Cold now, I climbed into the cab and phoned my wife, who was at home looking at the weather radar on her computer.  She said that the worst of the storm was past me, but that it would keep raining steadily for about another hour.  I’d made a huge mess in the loading dock driveway tearing pallets apart.  I couldn’t very well just leave it with all these bits of wood lying around bristling with nails.  But I wasn’t about to go back out and work with lightening still hitting all around.  Besides that, the truck’s windshield wiper motor has been going out.  I decided I was best off just waiting for the storm to pass.  I dozed off, half expecting to be woken by a policeman wanting to know why I was camped out behind this warehouse, but it never happened.  When the storm had become a sprinkle, I set back to work.  I finished loading all I could, made neat stacks of the rest, got some fast food, and drove back to Woodland.  By the time I unloaded the wood, tended the chickens, and got back home, it was 11:45.  Looks like I missed my opportunity to pick mulberries this evening.

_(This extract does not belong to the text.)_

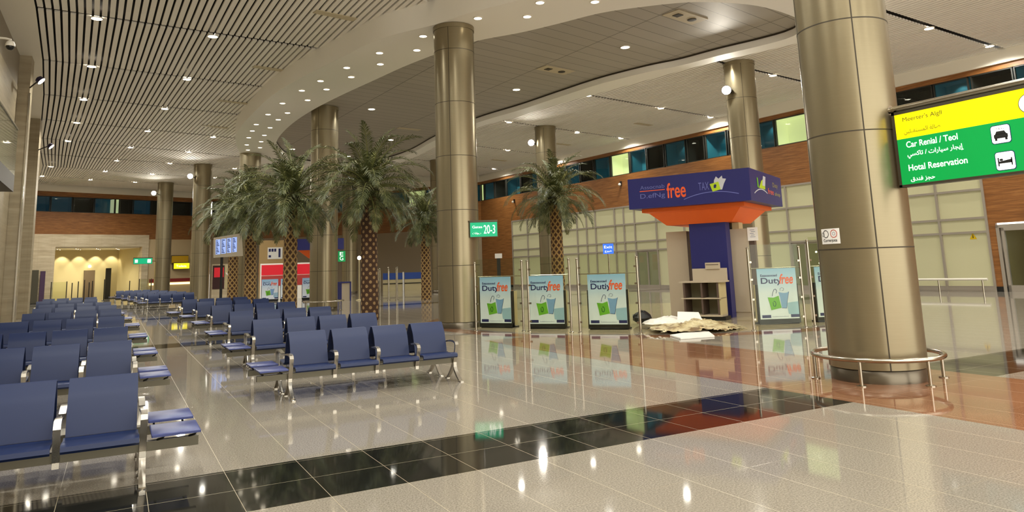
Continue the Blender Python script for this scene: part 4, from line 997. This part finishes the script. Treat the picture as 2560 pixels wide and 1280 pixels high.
# ================================================================== FAR END, GLIMPSED BETWEEN PALMS AND COLUMNS
fs = thing('flight_screen', 'grey flight information board with four lit columns on a pole', 'information screen', (3.8, 35.8, 0), -.11)
b = MB(); b.loft([[(0,0,2.50),(1.27,0,2.55),(1.27,.25,2.55),(0,.25,2.50)], [(-.02,-.1,3.40),(1.2,-.1,3.60),(1.2,.25,3.60),(-.02,.25,3.40)]], True, True); b.build('casing', mat('screen_casing', '#B5A993', .5), fs)
MB().cyl((.36, .12), .06, 0, 2.55, 12).build('pole', M_DARK, fs, 60)
M_SCR = emis('screen_blue', '#8FA6E0', .6)
for k in range(4):
    x0 = .09+.235*k; zz = .03*k
    s_ = MB().add([(x0,-.02,2.64+zz),(x0+.2,-.02,2.65+zz),(x0+.19,-.1,3.33+zz),(x0-.01,-.1,3.31+zz)], [(0,1,2,3)]).build('screen', M_SCR, fs)
    b = MB()
    for i in range(9): b.add([(x0+.015,-.028-.08*i/9,2.68+zz+.07*i),(x0+.07+.1*((i*7+k*3)%4)/4,-.028-.08*i/9,2.68+zz+.07*i),(x0+.07+.1*((i*7+k*3)%4)/4,-.033-.08*i/9,2.715+zz+.07*i),(x0+.015,-.033-.08*i/9,2.715+zz+.07*i)], [(0,1,2,3)])
    b.build('screen_lines', M_PRINTN, s_)
k2 = thing('far_kiosk', 'distant navy kiosk canopy with orange underside behind the palm trunks', 'kiosk', (10.7, 44.6, 0), -.24)
MB().box(-1.45, 1.45, -.9, .9, 3.02, 3.68).build('canopy', M_NAVY, k2)
b = MB(); b.loft([[(-1.2,-.75,3.02),(1.2,-.75,3.02),(1.2,.75,3.02),(-1.2,.75,3.02)], [(-.6,-.4,2.55),(.6,-.4,2.55),(.6,.4,2.55),(-.6,.4,2.55)]], True, True); b.build('canopy_underside', M_ORANGE, k2)
MB().box(-.5, .5, -.3, .3, 0, 2.55).build('tower', M_GREY, k2)
for i, (x0, x1) in enumerate(((8.4, 10.55), (10.7, 12.6))):
    o = thing('shop_screen', 'red lit shop front panel far away, %s the wide palm trunk' % ('left of' if i == 0 else 'right of'), 'shop panel', (x0, 51.3-.2*i, 0), -.19, 'far shop panels')
    MB().box(0, x1-x0, 0, .15, 0, 2.4).build('frame', M_BEAM, o); MB().box(.08, x1-x0-.08, -.02, 0, 1.62, 2.3).build('red_panel', mat('shop_red', '#C81E2C', .4, emit='#C81E2C', es=.25), o)
    MB().box(.08, x1-x0-.08, -.02, 0, .9, 1.58).build('pink_panel', mat('shop_pink', '#B9433F', .4), o)
for i, (x, y) in enumerate([(8.0,48.2),(9.12,48.0),(10.4,47.7)]):
    o = copy_tree([c for c in COL.objects if c.get('category') == 'poster stand'][0]); o.location = (x, y, 0); o.rotation_euler.z = -.2
    o['label'] = 'distant poster stand behind the palm trunks, %s of three' % ['leftmost', 'middle', 'rightmost'][i]; o['group'] = 'far poster stands'
o = thing('shop_window', 'dark red and white shop window beside the flight screen', 'shop window', (6.05, 57.6, 0), -.11)
MB().box(0, 1.65, 0, .2, 0, 2.55).build('frame', M_STONE, o); MB().box(.05, .85, -.03, 0, .75, 2.45).build('dark_panel', mat('maroon', '#3A1518', .4), o); MB().box(.15, .8, -.05, -.03, 1.6, 2.3).build('red_display', mat('shop_red', '#C81E2C'), o); MB().box(.9, 1.6, -.03, 0, .75, 2.45).build('pale_panel', M_CREAM, o)
fl = MB().tube([(.95,-.06,1.9),(1.25,-.06,1.55),(1.55,-.06,1.35)], .05, 6).build('white_stripe', M_PRINTW, o)
o = thing('shop_wall', 'long cream partition of the far shop with a printed info board', 'partition', (8.9, 59.2, 0), -.17)
MB().box(0, 3.2, 0, .2, 0, 4.3).build('panel', mat('partition_cream', '#B79A68', .5), o); ib = MB().box(1.3, 2.4, -.03, 0, 2.85, 3.75).build('info_board', M_PRINTW, o)
b = MB()
for i in range(3): b.box(1.38+.2*i, 1.53+.2*i, -.04, -.03, 3.42, 3.65)
b.box(1.38, 1.55, -.04, -.03, 2.98, 3.15); b.box(2.1, 2.25, -.04, -.03, 2.98, 3.65); b.build('print', M_PRINTN, ib)
for i, (x, y) in enumerate([(19.2,58.2),(20.9,57.7)]):
    o = thing('passport_counter', 'far blue fronted counter with pale frame, %s one' % ('left' if i == 0 else 'right'), 'counter', (x, y, 0), -.34, 'far counters')
    MB().box(0, 1.6, 0, .5, .0, 1.0).build('base', M_CREAM, o); MB().box(.0, 1.6, -.03, 0, .92, 1.45).build('blue_panel', mat('counter_blue', '#2E4FA0', .4), o); MB().box(0, 1.6, -.04, .52, .55, .62).build('ledge', M_DARK, o)
    MB().box(1.6, 1.72, -.05, .3, 0, 1.5).build('end_post', M_PRINTW, o)
for i, (x, y) in enumerate([(12.95,40.1),(13.15,40.4),(13.45,39.8),(13.62,40.2),(13.88,39.7),(14.05,40.0)]):
    o = thing('steel_post', 'steel barrier post far behind the nearest palm, %s from the trunk' % ORD[i], 'post', (x, y, 0), 0, 'far barrier posts')
    MB().cyl((0,0), .035, .01, 1.65+.06*(i % 3), 10).lathe([(.08,0),(.08,.015),(.04,.03)]).build('shaft', M_STEEL, o, 50); MB().ball((0,0,1.70+.06*(i % 3)), .05, 8).build('cap', M_STEEL, o, 60)
o = thing('standing_lamp', 'slender lamp stand with round light just left of the nearest palm trunk', 'lamp', (12.48, 42.19, 0))
MB().cyl((0,0), .03, 0, 2.35, 10).lathe([(.2,0),(.2,.03),(.05,.06)]).build('stand', M_CREAM, o, 50); MB().ball((0,0,2.45), .12, 10).build('bulb', M_LENS2, o, 60)
o = thing('navy_frame', 'small navy framed opening right of the column behind the palms', 'frame', (11.25, 42.54, 0), -.27)
b = MB(); b.box(0,.08,0,.3,0,1.1); b.box(.74,.82,0,.3,0,1.1); b.box(0,.82,0,.3,1.02,1.1); b.build('frame', M_NAVY, o); MB().box(.28,.74,.05,.1,0,1.0).build('grey_panel', M_GREY, o); MB().box(.08,.28,.05,.1,0,1.02).build('navy_panel', M_NAVY, o)
# far wall trim beside the portal, tall display panels, barriers in front of the portal
o = thing('wall_stripe', 'dark red stripe with a pale light strip on the far cream wall', 'wall stripe', WALL_B.P(tb(13.2), 1.2, 0), math.atan2(-WALL_B.u.y, -WALL_B.u.x)+0)
b = MB(); o.location = WALL_B.P(tb(9.2), 1.2, .02)
o.rotation_euler.z = math.atan2(-WALL_B.u.y, -WALL_B.u.x)
b.box(0, 4.2, -.03, 0, .12, .42); b.build('red_band', mat('stripe_red', '#8E2A2A', .5), o); MB().box(0, 4.2, -.06, 0, -.12, .06).build('light_strip', emis('strip_light', '#FFF0B8', 1.1), o)
for i, (t, w) in enumerate(((.0, .45), (.58, .34))):
    o = thing('tall_banner', 'tall dark panel by the left stone wall, %s' % ('wider grey one' if i == 0 else 'narrower purple one'), 'display panel', WALL_B.P(tb(t), 0, .5), math.atan2(-WALL_B.u.y, -WALL_B.u.x), 'tall panels')
    MB().box(0, w, -.1, 0, .05, 2.65-.1*i).build('panel', mat('panel_%d' % i, ('#4A4638', '#4A3450')[i], .4), o); MB().box(-.05, w+.05, -.15, .05, 0, .05).build('foot', M_DARK, o)
for i, t in enumerate((2.6, 2.95, 3.5, 3.75, 4.1, 4.9, 7.0)):
    o = thing('queue_post', 'dark queue post before the lit portal, %s from the left' % ORD[i], 'post', WALL_B.P(tb(t), 0, 1.5+.3*(i % 2)), 0, 'queue posts at the portal')
    MB().cyl((0,0), .035, 0, 1.55+.1*(i % 3), 8).lathe([(.16,0),(.16,.02),(.05,.05)]).build('shaft', M_DARK, o, 50)
for i, (t0, t1) in enumerate(((1.2, 2.3), (7.9, 8.9))):
    o = thing('portal_screen', 'low translucent screen %s of the lit portal' % ('left' if i == 0 else 'right'), 'screen', WALL_B.P(tb(t0), 0, 1.2), math.atan2(-WALL_B.u.y, -WALL_B.u.x), 'portal screens')
    MB().box(0, t1-t0, -.02, 0, .1, 1.65).build('pane', M_GLASS, o)
    b = MB()
    for x in (0, t1-t0): b.box(x-.03, x+.03, -.04, .02, 0, 1.68)
    b.build('frame', M_BAR, o)
for i in range(12):
    t = 2.0+.53*i; p = WALL_B.P(tb(t), 4.41, -1.2-1.1*(i % 3))
    o = thing('recess_light', 'small bright light in the portal ceiling, %s from the left' % ORD[i], 'ceiling light', p, 0, 'portal ceiling lights')
    MB().lathe([(.09,0),(.09,-.02),(.07,-.03)], n=14).build('bezel', M_WHITE, o); MB().lathe([(.07,-.02),(.001,-.04)], n=14).build('lens', M_LENS, o)
for i in range(5):
    spot(None, WALL_B.P(tb(2.4+1.35*i), 4.3, -4.3), 110, 80, aim=tuple(Vector((*(-WALL_B.n*.35), -1))), radius=.05, col=(1, .92, .68), blend=.5)
spot(None, WALL_B.P(tb(5), 4.3, -2), 520, 150, radius=.1, col=(1, .93, .70))
o = thing('wall_lamp', 'small round lamp above the brown door inside the portal', 'lamp', WALL_B.P(tb(6.0), 2.95, -4.95)); MB().ball((0,0,0), .12, 10).build('bulb', M_LENS2, o, 60)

So…to the man who saw the mulberries I had at Easton on Thursday and asked whether I’d also have them at Clintonville this Saturday–I apologize.  I didn’t pick berries because I was busy hiding under a truck and then taking a nap in my pursuit of free lumber.  I suppose I could get up at first light and try to pick some in the morning, but in all likelihood, the storm knocked off any ripe ones.  That’s the belief I’m going to stick with while I go get a few hours sleep before I have to get up for the market.  Good night.